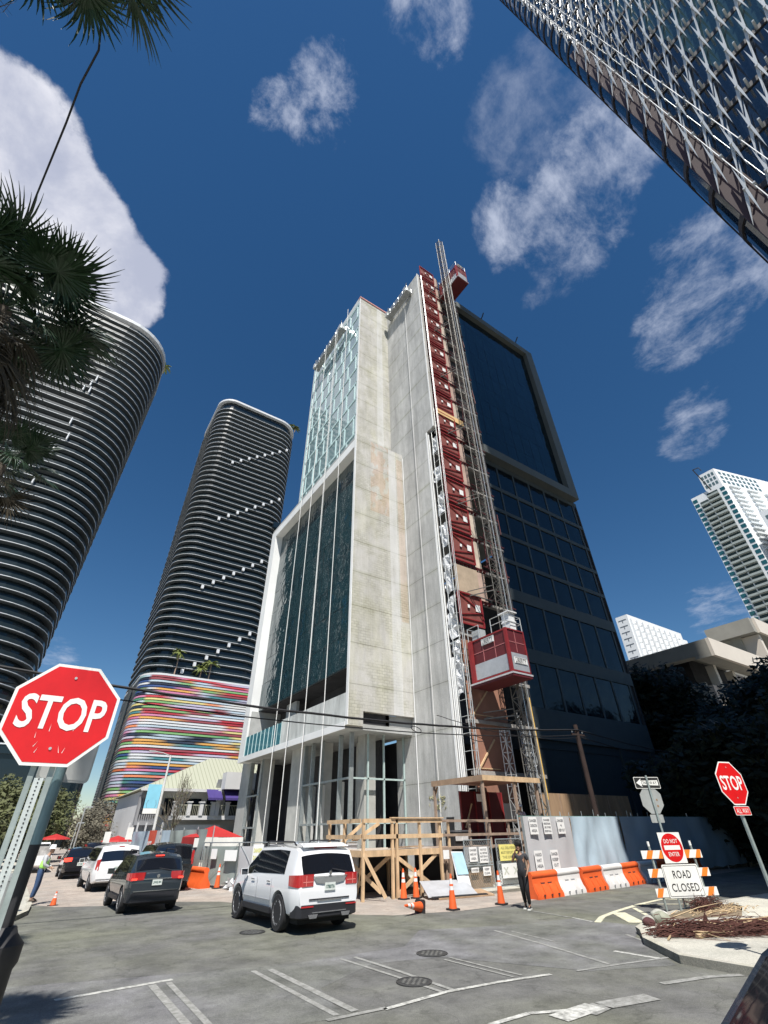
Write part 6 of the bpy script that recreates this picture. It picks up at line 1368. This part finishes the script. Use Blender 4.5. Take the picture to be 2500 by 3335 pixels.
# ================================================================ trees and palms
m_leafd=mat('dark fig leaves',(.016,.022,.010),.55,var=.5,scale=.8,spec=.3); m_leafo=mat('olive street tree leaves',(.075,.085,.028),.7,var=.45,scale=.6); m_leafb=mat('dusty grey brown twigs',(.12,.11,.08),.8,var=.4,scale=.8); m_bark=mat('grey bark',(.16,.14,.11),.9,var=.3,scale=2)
def tree(label,x,y,h,r,n,ls,m,seed,zlow=.35,group='trees',trunk_r=.22,clumps=26,bare=False):
    t=thing('street_tree',label,'tree',(x,y,0),group=group); rr=random.Random(seed); tk=MB(); tk.tube([(0,0,0),(.1,.05,h*.2),(.05,-.1,h*.42)],[trunk_r,trunk_r*.8,trunk_r*.6],8)
    cl=[]
    for i in range(clumps):
        a=rr.random()*2*PI; u=rr.random()**.5; zz=h*(zlow+(1-zlow)*rr.random()); env=math.sin(PI*min(1,max(0.08,(zz/h-zlow+.12)/(1.12-zlow))))**.6; cl.append((math.cos(a)*r*u*env,math.sin(a)*r*u*env,zz*.94,r*rr.uniform(.22,.42)))
    for c in cl[::2 if not bare else 1]:
        s=V((.05,-.1,h*.42)) if not bare else V((rr.uniform(-.1,.1),rr.uniform(-.1,.1),h*rr.uniform(.2,.45))); mid=s.lerp(V(c[:3]),.5)+V((rr.uniform(-.3,.3),rr.uniform(-.3,.3),.2)); tk.tube([s,mid,V(c[:3])],[trunk_r*.4,trunk_r*.22,.02],5)
        if bare:
            for k in range(5): e=V(c[:3])+V((rr.uniform(-.6,.6),rr.uniform(-.6,.6),rr.uniform(.1,.9))); tk.tube([mid.lerp(V(c[:3]),rr.random()),e],[.018,.008],4)
    tk.build('trunk',m_bark,t)
    b=MB()
    for i in range(n):
        c=cl[rr.randrange(len(cl))]; d=V((rr.gauss(0,1),rr.gauss(0,1),rr.gauss(0,1))).normalized()*c[3]*(rr.random()**.35)*1.15; p=V(c[:3])+V((d.x,d.y,d.z*.75))
        a=V((rr.gauss(0,1),rr.gauss(0,1),rr.gauss(0,.6))).normalized(); q=a.orthogonal().normalized(); s=ls*rr.uniform(.5,1.2); b.add([p-a*s,p+q*s*.45,p+a*s,p-q*s*.45],[(0,1,2,3)])
    if n: b.build('crown',m,t)
    return t
gd='dark trees behind the shaded blue fence'
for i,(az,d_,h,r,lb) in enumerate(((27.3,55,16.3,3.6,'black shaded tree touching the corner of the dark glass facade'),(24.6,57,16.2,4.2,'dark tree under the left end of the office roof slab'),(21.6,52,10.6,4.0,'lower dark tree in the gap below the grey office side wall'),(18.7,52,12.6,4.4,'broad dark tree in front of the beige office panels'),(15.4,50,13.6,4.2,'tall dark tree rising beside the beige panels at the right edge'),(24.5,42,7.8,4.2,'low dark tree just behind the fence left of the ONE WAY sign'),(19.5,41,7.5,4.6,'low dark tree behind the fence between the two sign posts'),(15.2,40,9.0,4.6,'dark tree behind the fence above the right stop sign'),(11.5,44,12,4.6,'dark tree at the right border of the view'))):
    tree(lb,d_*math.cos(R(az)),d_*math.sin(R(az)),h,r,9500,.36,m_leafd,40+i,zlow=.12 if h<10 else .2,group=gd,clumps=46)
gl='street trees on the left side'
for i,(x,y,h,r,lb) in enumerate(((-3.2,44,4.9,3.2,'olive green tree at the left edge under the near stop sign'),(-1.2,54,5.7,3.0,'olive tree filling the gap between the two near sign posts'),(.8,66,7.0,3.4,'tallest olive tree on the left street, right of the black pole'),(-2.5,78,8.0,4.5,'farther olive tree partly behind the tallest one'),(3.2,92,7.6,3.8,'far olive tree ending the view up the left street'))):
    tree(lb,x,y,h,r,5200,.24,m_leafo,70+i,zlow=.25,group=gl,clumps=34)
for i,(x,y,h,r,lb) in enumerate(((8.3,76,5.6,3.2,'grey leafless looking tree left of the painted podium base'),(11.0,84,6.0,3.6,'grey leafless looking tree in front of the podium base'),(6.4,68,4.4,2.4,'low grey shrubby tree above the red umbrella'))):
    tree(lb,x,y,h,r,2600,.16,m_leafb,80+i,zlow=.15,group='bare grey trees',clumps=34,bare=True)
tree('bare winter branched tree in front of the pale ribbed roof',10.9,48,6.3,1.7,160,.09,m_leafo,90,zlow=.35,group='bare grey trees',clumps=26,trunk_r=.09,bare=True)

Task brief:
Repeat the listing above from its first line through the line that contains "trees and palms", both included, and nothing more. Drop the pictures.

Correct output:
Write part 6 of the bpy script that recreates this picture. It picks up at line 1368. This part finishes the script. Use Blender 4.5. Take the picture to be 2500 by 3335 pixels.
# ================================================================ trees and palms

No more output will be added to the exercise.